### RAW DATA
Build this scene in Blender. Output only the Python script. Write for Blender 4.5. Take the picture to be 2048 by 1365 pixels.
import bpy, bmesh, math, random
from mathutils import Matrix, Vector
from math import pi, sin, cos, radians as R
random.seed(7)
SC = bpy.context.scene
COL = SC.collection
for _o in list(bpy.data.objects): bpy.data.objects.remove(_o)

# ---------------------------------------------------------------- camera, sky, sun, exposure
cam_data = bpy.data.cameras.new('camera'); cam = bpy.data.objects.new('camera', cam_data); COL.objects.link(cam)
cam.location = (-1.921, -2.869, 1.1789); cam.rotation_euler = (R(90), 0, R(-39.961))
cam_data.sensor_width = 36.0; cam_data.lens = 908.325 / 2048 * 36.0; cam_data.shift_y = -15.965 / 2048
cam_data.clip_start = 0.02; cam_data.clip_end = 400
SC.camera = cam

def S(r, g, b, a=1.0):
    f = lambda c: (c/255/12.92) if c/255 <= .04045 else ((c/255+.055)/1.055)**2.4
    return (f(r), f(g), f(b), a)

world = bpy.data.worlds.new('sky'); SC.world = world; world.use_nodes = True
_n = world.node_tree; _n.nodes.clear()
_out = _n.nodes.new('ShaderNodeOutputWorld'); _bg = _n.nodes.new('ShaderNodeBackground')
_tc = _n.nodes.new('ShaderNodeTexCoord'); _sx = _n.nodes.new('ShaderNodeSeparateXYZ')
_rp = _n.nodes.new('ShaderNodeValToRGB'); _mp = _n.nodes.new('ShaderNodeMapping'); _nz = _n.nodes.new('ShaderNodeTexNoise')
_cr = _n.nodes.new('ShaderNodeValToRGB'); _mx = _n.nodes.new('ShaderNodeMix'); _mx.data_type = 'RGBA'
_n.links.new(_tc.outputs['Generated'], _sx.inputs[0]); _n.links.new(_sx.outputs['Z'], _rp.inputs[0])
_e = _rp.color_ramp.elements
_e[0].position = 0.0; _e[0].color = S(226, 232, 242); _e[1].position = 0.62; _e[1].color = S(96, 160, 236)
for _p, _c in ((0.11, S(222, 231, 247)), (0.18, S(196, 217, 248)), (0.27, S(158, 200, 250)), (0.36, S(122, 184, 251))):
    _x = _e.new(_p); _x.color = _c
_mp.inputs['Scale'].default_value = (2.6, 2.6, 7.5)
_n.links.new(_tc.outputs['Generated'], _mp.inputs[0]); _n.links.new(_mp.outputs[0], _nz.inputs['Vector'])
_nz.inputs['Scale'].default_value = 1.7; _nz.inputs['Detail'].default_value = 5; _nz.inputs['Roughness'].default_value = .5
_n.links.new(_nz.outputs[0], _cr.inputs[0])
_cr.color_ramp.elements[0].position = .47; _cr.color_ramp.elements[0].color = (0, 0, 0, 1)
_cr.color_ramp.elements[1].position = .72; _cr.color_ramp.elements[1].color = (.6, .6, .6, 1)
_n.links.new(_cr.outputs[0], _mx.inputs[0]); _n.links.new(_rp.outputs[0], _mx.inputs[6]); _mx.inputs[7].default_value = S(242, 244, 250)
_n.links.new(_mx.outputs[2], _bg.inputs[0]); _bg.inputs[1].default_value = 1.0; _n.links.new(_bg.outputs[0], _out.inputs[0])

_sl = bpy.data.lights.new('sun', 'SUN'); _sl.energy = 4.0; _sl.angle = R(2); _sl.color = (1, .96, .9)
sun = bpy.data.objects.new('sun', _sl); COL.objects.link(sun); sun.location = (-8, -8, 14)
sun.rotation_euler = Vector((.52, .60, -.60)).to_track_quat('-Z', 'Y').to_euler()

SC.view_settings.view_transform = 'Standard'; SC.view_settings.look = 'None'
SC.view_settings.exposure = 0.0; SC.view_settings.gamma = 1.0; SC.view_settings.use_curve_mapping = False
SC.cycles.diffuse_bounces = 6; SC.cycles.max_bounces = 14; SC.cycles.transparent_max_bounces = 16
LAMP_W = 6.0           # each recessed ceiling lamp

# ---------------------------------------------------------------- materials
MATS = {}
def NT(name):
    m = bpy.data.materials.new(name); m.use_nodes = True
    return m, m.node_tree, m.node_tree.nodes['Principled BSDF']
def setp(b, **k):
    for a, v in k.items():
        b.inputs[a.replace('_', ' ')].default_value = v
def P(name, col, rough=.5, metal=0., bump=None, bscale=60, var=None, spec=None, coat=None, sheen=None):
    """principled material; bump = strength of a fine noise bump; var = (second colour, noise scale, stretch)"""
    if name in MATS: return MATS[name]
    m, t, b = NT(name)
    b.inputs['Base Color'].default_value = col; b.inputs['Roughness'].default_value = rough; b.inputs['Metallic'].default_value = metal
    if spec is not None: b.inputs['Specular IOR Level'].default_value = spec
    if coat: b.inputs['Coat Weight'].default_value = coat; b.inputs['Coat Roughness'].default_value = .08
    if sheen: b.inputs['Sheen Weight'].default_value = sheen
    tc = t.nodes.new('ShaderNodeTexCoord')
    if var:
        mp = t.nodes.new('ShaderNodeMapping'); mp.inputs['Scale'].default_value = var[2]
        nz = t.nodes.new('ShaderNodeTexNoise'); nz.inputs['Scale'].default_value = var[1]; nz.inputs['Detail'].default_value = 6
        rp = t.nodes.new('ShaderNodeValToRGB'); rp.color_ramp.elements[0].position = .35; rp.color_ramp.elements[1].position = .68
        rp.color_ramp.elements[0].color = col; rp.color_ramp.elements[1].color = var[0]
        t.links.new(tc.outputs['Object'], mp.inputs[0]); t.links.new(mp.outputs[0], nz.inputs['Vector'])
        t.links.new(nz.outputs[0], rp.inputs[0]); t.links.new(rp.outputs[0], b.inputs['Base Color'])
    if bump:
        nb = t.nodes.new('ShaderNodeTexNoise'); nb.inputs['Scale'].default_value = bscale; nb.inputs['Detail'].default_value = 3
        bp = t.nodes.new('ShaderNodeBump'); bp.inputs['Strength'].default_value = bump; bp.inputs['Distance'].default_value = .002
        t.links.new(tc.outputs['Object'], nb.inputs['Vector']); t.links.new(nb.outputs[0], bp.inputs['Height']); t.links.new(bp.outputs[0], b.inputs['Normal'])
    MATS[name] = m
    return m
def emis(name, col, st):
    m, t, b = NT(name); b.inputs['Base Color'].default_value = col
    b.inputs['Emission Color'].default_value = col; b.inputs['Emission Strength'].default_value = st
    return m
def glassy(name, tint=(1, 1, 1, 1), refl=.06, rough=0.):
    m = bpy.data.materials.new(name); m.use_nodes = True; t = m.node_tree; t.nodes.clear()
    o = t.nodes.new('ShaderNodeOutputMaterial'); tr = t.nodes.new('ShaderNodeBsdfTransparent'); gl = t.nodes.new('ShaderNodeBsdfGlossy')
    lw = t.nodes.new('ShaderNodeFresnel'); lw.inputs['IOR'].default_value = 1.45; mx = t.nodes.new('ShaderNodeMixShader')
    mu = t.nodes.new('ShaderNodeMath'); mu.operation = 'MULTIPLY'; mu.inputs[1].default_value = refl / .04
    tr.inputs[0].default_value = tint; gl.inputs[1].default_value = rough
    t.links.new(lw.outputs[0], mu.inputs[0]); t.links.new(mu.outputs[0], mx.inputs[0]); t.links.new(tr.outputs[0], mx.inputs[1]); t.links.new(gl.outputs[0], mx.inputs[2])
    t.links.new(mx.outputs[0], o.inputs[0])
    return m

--

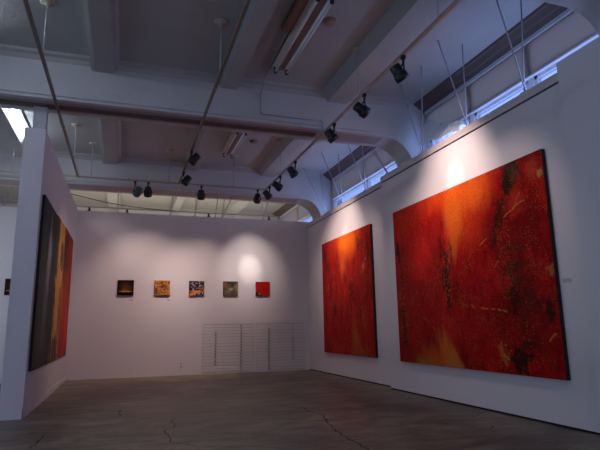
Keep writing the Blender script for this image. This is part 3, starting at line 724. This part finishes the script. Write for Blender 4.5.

### TASK DETAILS
Retype the portion of the data above that starts on the line with "Build this scene" and finishes on the line with "return (f(r), f(g), f(b), a)", including both of those lines.

### OUTPUT
Build this scene in Blender. Output only the Python script. Write for Blender 4.5. Take the picture to be 2048 by 1365 pixels.
import bpy, bmesh, math, random
from mathutils import Matrix, Vector
from math import pi, sin, cos, radians as R
random.seed(7)
SC = bpy.context.scene
COL = SC.collection
for _o in list(bpy.data.objects): bpy.data.objects.remove(_o)

# ---------------------------------------------------------------- camera, sky, sun, exposure
cam_data = bpy.data.cameras.new('camera'); cam = bpy.data.objects.new('camera', cam_data); COL.objects.link(cam)
cam.location = (-1.921, -2.869, 1.1789); cam.rotation_euler = (R(90), 0, R(-39.961))
cam_data.sensor_width = 36.0; cam_data.lens = 908.325 / 2048 * 36.0; cam_data.shift_y = -15.965 / 2048
cam_data.clip_start = 0.02; cam_data.clip_end = 400
SC.camera = cam

def S(r, g, b, a=1.0):
    f = lambda c: (c/255/12.92) if c/255 <= .04045 else ((c/255+.055)/1.055)**2.4
    return (f(r), f(g), f(b), a)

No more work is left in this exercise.